Balli di popolo nelle notti di mezza estate: gesti sacri e rituali di un’appartenenza tutta italica
C’è un Italia dove il tempo si ferma, qualche giorno ad agosto. È un’Italia distante anni luce dalle polemiche olimpiche parigine; e non si danna per capire se i successi sportivi siano ascrivibili a fenomeni migratori. Non si rovina i pranzi perché il clima è meno prevedibile del passato e non scruta in malo modo chi non vota come vorrebbe il mainstream.

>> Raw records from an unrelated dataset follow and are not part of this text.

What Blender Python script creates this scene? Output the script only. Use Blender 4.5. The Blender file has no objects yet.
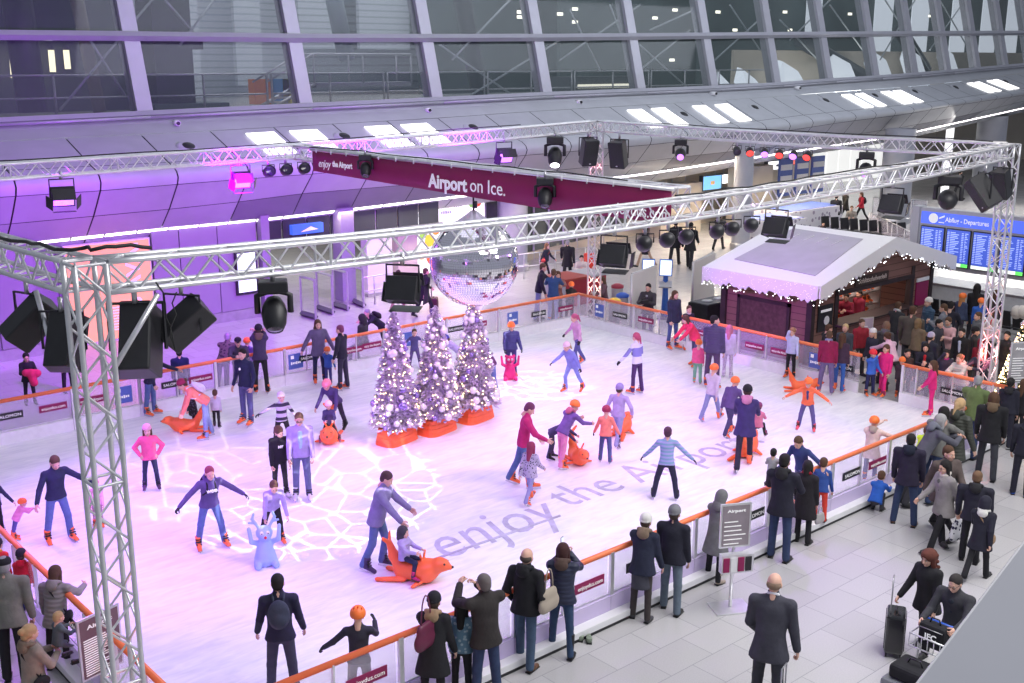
import bpy, bmesh, math, random
import numpy as np
from mathutils import Vector, Matrix
PI = math.pi
random.seed(7)
SC = bpy.context.scene
COL = SC.collection
# ------------------------------------------------------------------ camera
F = 1112.0
PITCH = math.atan2(280.0, F)
CZ = 8.3
YAW = math.radians(48.9)
cam_d = bpy.data.cameras.new('camera')
cam_d.lens = F / 1024 * 36.0
cam_d.sensor_width = 36.0
cam_d.clip_start = 0.05
cam_d.clip_end = 400
cam = bpy.data.objects.new('camera', cam_d)
COL.objects.link(cam)
cam.location = (0, 0, CZ)
cam.rotation_euler = (PI / 2 - PITCH, 0, YAW - PI / 2)
SC.camera = cam
# ------------------------------------------------------------------ world, exposure
w = bpy.data.worlds.new('world')
SC.world = w
w.use_nodes = True
w.node_tree.nodes['Background'].inputs[0].default_value = (0.78, 0.84, 1.0, 1)
w.node_tree.nodes['Background'].inputs[1].default_value = 0.24
SC.view_settings.view_transform = 'Standard'
SC.view_settings.look = 'None'
SC.view_settings.gamma = 1.0
SC.view_settings.use_curve_mapping = False
SC.view_settings.exposure = 0.5

# camera maths for turning a measured photo point into a place in the hall
_f = np.array([math.cos(YAW) * math.cos(PITCH), math.sin(YAW) * math.cos(PITCH), -math.sin(PITCH)])
_r = np.array([math.sin(YAW), -math.cos(YAW), 0.0])
_u = np.cross(_r, _f)
def ray(x, y): return _f * F + _r * (x - 512) + _u * (341.5 - y)
def gz(x, y, z=0.0):
    d = ray(x, y); return np.array([0, 0, CZ]) + d * ((z - CZ) / d[2])
def gx(x, y, X):
    d = ray(x, y); return np.array([0, 0, CZ]) + d * (X / d[0])
def gy(x, y, Y):
    d = ray(x, y); return np.array([0, 0, CZ]) + d * (Y / d[1])

# ------------------------------------------------------------------ lights
def light(kind, name, loc, target, color, energy, size=0.3, spot=60, blend=0.5, size_y=None):
    l = bpy.data.lights.new(name, kind)
    l.energy = energy; l.color = color
    if kind == 'SPOT':
        l.spot_size = math.radians(spot); l.spot_blend = blend; l.shadow_soft_size = size
    elif kind == 'AREA':
        l.shape = 'RECTANGLE'; l.size = size; l.size_y = size_y or size
    else:
        l.shadow_soft_size = size
    o = bpy.data.objects.new(name, l); COL.objects.link(o)
    o.location = loc
    o.rotation_euler = (Vector(target) - Vector(loc)).to_track_quat('-Z', 'Y').to_euler()
    return o
VIO = (0.50, 0.16, 1.0)
MAG = (0.88, 0.40, 1.0)
# large unseen fill lights, added high over the rink and the concourse
light('AREA', 'hall_fill', (15, 17, 17), (15, 17, 0), (0.84, 0.84, 1.0), 260, 14, size_y=10)
light('AREA', 'hall_fill', (15, 3, 14), (15, 4, 0), (1.0, 0.98, 0.97), 1900, 14, size_y=8)
light('AREA', 'hall_fill', (34, 14, 16), (34, 14, 0), (1.0, 0.9, 0.8), 560, 12, size_y=10)
light('AREA', 'hall_fill', (38, 25, 16), (38, 34, 6.5), (0.82, 0.87, 1.0), 1500, 40, size_y=4)
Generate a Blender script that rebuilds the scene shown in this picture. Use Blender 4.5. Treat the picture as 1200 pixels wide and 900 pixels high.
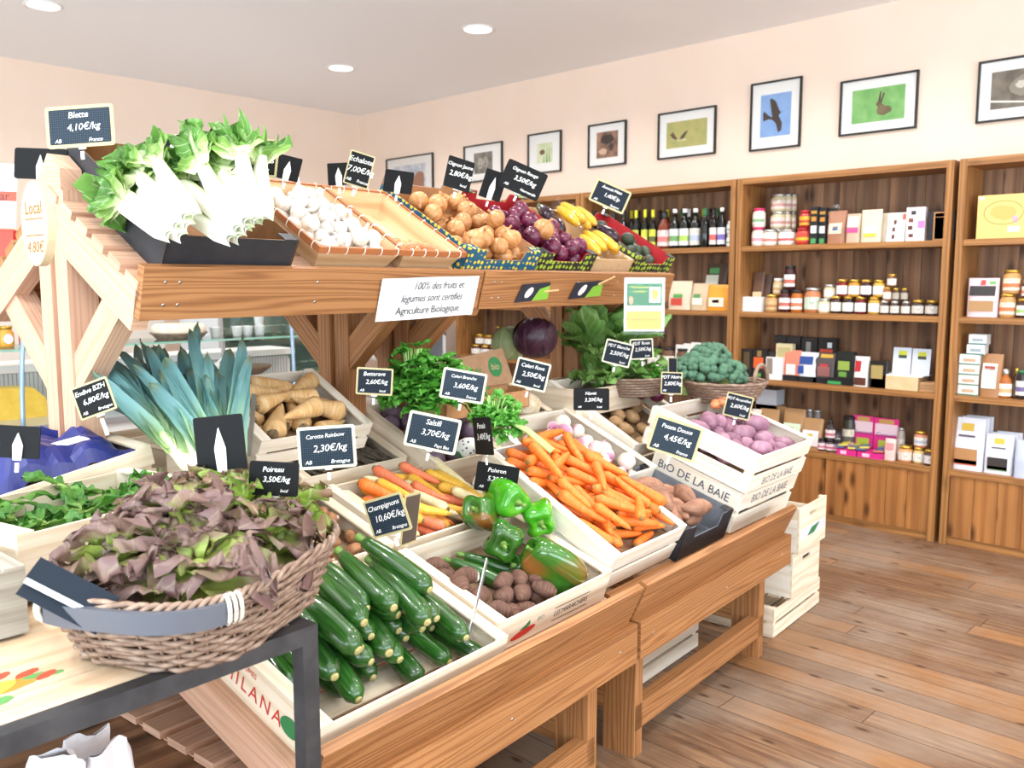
import bpy, math, random
from mathutils import Vector, Matrix, noise as mn
random.seed(7)
for o in list(bpy.data.objects): bpy.data.objects.remove(o)
SC = bpy.context.scene; COL = SC.collection
# ------------------------------------------------------------------ camera
FPX = 1034.0; CH = 1.55; TILT = math.atan(119/FPX); YAW = math.radians(43.7)
FW = Vector((math.cos(YAW), math.sin(YAW), 0)); RT = Vector((math.sin(YAW), -math.cos(YAW), 0)); UPZ = Vector((0,0,1))
FD = FW*math.cos(TILT)-UPZ*math.sin(TILT); UPV = UPZ*math.cos(TILT)+FW*math.sin(TILT); CP = Vector((0,0,CH))
cd = bpy.data.cameras.new('camera'); cam = bpy.data.objects.new('camera', cd); COL.objects.link(cam)
cd.sensor_width = 36; cd.lens = 36*FPX/1200; cd.clip_start = .05; cd.clip_end = 60
R3 = Matrix((RT, UPV, -FD)).transposed()
cam.matrix_world = Matrix.Translation(CP) @ R3.to_4x4()
cd.dof.use_dof = True; cd.dof.focus_distance = 2.35; cd.dof.aperture_fstop = 5.0
SC.camera = cam
def ray(x, y): return FD*FPX+RT*(x-600)-UPV*(y-450)
def on_ax(x, y, ax, val):
    d = ray(x, y); t = (val-CP[ax])/d[ax]; return CP+d*t
def at_depth(x, y, d): return CP+ray(x, y)*(d/FPX)
def project(p):
    d = Vector(p)-CP; z = max(.01, d.dot(FD)); return (600+FPX*d.dot(RT)/z, 450-FPX*d.dot(UPV)/z)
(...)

Quest’Italia lavora undici mesi l’anno e il dodicesimo torna ai paesi che furono dei propri avi come per un richiamo ancestrale. Dalle grandi città come da regioni lontane ci si ritrova per la festa del Santo patrono, devoti e non, a riallacciare quel filo che la modernità vorrebbe tranciare di netto. Parenti lontani che di fronte ad una promessa di sangue e di suolo, si riuniscono per il pranzo di ferragosto come fosse un rito liturgico. E di riti e di miti queste feste sono impregnate fino al midollo.

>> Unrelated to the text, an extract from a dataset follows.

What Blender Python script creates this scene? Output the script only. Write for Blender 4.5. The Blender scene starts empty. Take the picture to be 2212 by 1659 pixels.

Atavici e pagani a modo loro, questi gesti sacri e rituali rinnovano ogni anno un’appartenenza tutta italica dove si fondono danze e preghiere, santi e diavoli, uomini ed eroi. Le processioni, dalle più piccole e raccolte fino alle poderose opere ingegneristiche che aprono i cortei dei santi, rappresentano un momento alto di spiritualità. Ma la sera, complici le libagioni protratte come da tradizione, i balli popolari attorno alle varie “Pantasime”, portano ad una dimensione estatica che raramente si ritrova nella quotidianità cittadina.

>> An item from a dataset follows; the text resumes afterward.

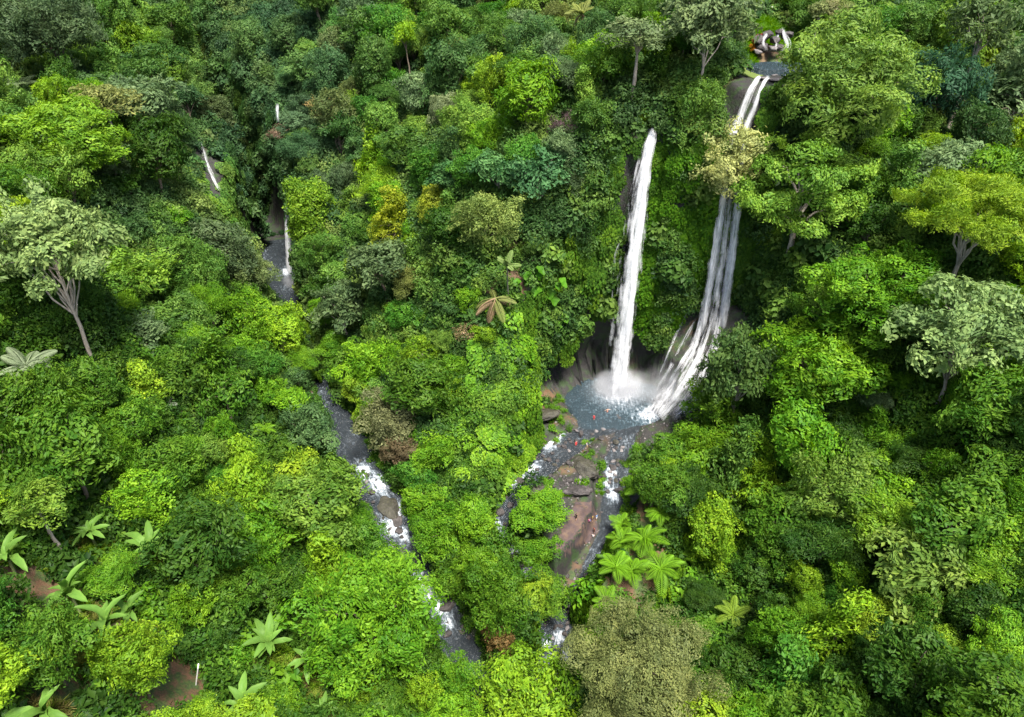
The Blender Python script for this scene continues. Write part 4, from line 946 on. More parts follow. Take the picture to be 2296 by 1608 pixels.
m = infr & (steep | gw) & ~slide & ~(basin & (zz < 4)) & ~(slotf & (zz < 10)) & ((clear_d(Cx, Cy) > 0.4) | (zz > 8)) & (RD.ravel() > 0.4) & ~bare & (np.hypot(Cx + 75.5 + 0.4 * (Cy - 176), (Cy - 176) * 0.35) > 2.0) & (fbm(np.column_stack([Cx, Cy, HZ.ravel() * 0.5]) / 3.0, 3, 29) > -0.32)
idx, P, nn = pts_of(m, 0.95)
cre_n = [(0.03, 0.09, 0.008), (0.045, 0.125, 0.008), (0.065, 0.16, 0.008), (0.09, 0.19, 0.010)]; cre_f = [(0.03, 0.08, 0.012), (0.04, 0.11, 0.015), (0.05, 0.13, 0.015), (0.085, 0.165, 0.015)]
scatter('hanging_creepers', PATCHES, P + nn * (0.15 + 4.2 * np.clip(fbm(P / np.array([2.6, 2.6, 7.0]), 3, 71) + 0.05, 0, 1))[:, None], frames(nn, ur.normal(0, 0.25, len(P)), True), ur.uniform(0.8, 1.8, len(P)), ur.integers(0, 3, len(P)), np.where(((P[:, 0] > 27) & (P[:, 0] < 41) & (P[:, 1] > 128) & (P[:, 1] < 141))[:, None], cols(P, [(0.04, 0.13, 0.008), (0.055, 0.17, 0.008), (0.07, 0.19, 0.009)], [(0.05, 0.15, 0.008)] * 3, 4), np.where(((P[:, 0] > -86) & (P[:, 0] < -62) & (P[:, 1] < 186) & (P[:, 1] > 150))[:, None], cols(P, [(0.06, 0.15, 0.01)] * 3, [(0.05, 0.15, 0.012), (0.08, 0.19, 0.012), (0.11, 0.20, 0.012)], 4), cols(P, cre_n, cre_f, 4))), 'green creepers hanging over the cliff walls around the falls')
nC = len(P)
m = infr & (SLOPE.ravel() > 1.5) & (RD.ravel() > 0.6) & ~bare & (clear_d(Cx, Cy) > 0.8) & (fbm(np.column_stack([Cx, Cy, HZ.ravel()]) / 5.0, 3, 91) > 0.05) & ~((np.abs(x_ - 24.5) < 3.5) & (y_ > 130) & (y_ < 150)) & ~((x_ > 38) & (x_ < 50) & (y_ > 120) & (y_ < 150))
idx, P, nn = pts_of(m, 0.3)
scatter('cliff_shrubs', SHRUBS, P, frames(unit(nn + [0, 0, 0.8]), ur.uniform(0, 6.28, len(P))), ur.uniform(0.9, 2.6, len(P)), ur.integers(0, 5, len(P)), cols(P, near, farp), 'bushes clinging to the steep green walls')
# thick creeper cushions on the spur and pool edge, and tussocks between the streams
m = sel & in_poly(Cx, Cy, [(-18, 92), (-4, 90), (-3, 97), (1, 105), (4, 116), (-2, 124), (-10, 116), (-16, 106)])
idx, P, nn = pts_of(m, 2.0)
scatter('creeper_carpet', PATCHES, P + [0, 0, 0.4] + nn * (0.3 + 3.2 * np.clip(fbm(P / np.array([2.4, 2.4, 3.0]), 3, 83) + 0.1, 0, 1) + ur.uniform(0, 0.4, len(P)))[:, None], frames(unit(nn + [0.1, -0.3, 0.4]), ur.normal(0, 0.5, len(P)), True), ur.uniform(0.8, 1.7, len(P)), ur.integers(0, 3, len(P)), cols(P, [VIVID, (0.075, 0.20, 0.010), LIME, (0.10, 0.23, 0.012)], [VIVID] * 4, 6), 'bright lime creepers carpeting the spur between the streams')
m = infr & basin & (RD.ravel() > 0.5) & (clear_d(Cx, Cy) > 0.3) & (SLOPE.ravel() < 1.5) & (fbm(np.column_stack([Cx, Cy, 0 * Cx]) / 5, 3, 88) > 0.0) & ~((x_ > 26) & (y_ > 112))
idx, P, nn = pts_of(m, 0.8)
scatter('stream_bank_scrub', SHRUBS[:3] + TUFTS, P, frames(unit(nn + [0, 0, 2]), ur.uniform(0, 6.28, len(P))), ur.uniform(0.35, 0.9, len(P)), ur.integers(0, 5, len(P)), cols(P, [MID, VIVID, FRESH, LIME], [MID] * 4, 4), 'low green scrub between the stony streams')
# tall grass on the open bank
c = hit(330, 1290); m = sel & (np.hypot(Cx - c[0], Cy - c[1]) < 7)
m |= sel & (spd < 4.0) & (spd > 0.6) & (Cx < 0)
m |= infr & (np.hypot(Cx - 54, Cy - 165) < 12) & (SLOPE.ravel() < 1.2) & (np.hypot((Cx - 53.5) / 1.6, Cy - 156) > 4.5) & (Cy > 152) & (np.hypot(Cx - 55, Cy - 161.5) > 4)
c2 = hit(200, 960); m |= sel & (np.hypot(Cx - c2[0], Cy - c2[1]) < 5)
idx, P, nn = pts_of(m, 1.5)
scatter('grass', TUFTS, P, frames(unit(nn + [0, 0, 2]), ur.uniform(0, 6.28, len(P))), ur.uniform(0.6, 1.3, len(P)), ur.integers(0, 2, len(P)), cols(P, [VIVID, LIME, (0.17, 0.22, 0.04), (0.22, 0.2, 0.07)], [VIVID] * 4, 3), 'pale tall grass on the open bank above the bananas')
print('SCATTER', nU, nC)

# ------------------------------------------------------------------ tree ferns, bananas, palms, giant leaves
def frond_mesh(name, L, W, pairs, mat, arch=0.5, narrow=0.3, hang=0.0):
    """a feather leaf: a bent rib with leaflets on both sides"""
    t = np.linspace(0.12, 1, pairs); rib = lambda s: np.stack([L * (s - 0.12 * s * s), 0 * s, L * arch * (s - 1.25 * s * s)], -1)
    C = rib(t); T = unit(rib(t + 0.02) - C); w_ = W * np.sin(np.clip(0.1 + 0.9 * t, 0, 1) * np.pi) ** 0.7 + 0.05
    Vs, Fs = [], []; n0 = 0
    for sgn in (-1, 1):
        A = unit(np.column_stack([0.45 + 0 * t, sgn * np.ones_like(t), -hang + 0 * t]) + T * 0.3); Nn = np.tile([0, 0, 1.0], (pairs, 1))
        V, F = leaf_arrays(C, A, Nn, w_, np.full(pairs, L / pairs * (1 + narrow)), 0.05, 0.15); Vs.append(V); Fs.append(F + n0); n0 += len(V)
    V, F = tube(rib(np.linspace(0, 1, 7)), np.linspace(0.05, 0.015, 7), 3); F = np.array(F)
    F = np.concatenate([F[:, :3], F[:, [0, 2, 3]]]); Vs.append(V); Fs.append(F + n0)
    F = np.concatenate(Fs); return mesh_np(name, np.concatenate(Vs), F, mat, fattr={'tint': np.random.default_rng(5).uniform(0.35, 0.65, len(F))})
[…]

E lì che cristiano e pagano si ritrovano per suggellare il rapporto col sacro e col sacrificio. Balli interminabili di adulti e bambini attorno ai fuochi che ardono rendono magiche queste notti di mezza estate di quell’Italia che nonostante tutto non si arrende all’internet e ai suoi dettami. Nulla ha senso visto con le lenti del progresso in tutto ciò, ed è proprio per questo che lo celebriamo. Perché quell’Italia che ancora crede non cede alle lusinghe del demonio, e ballando e bevendo, lo scaccia fino al prossimo ferragosto.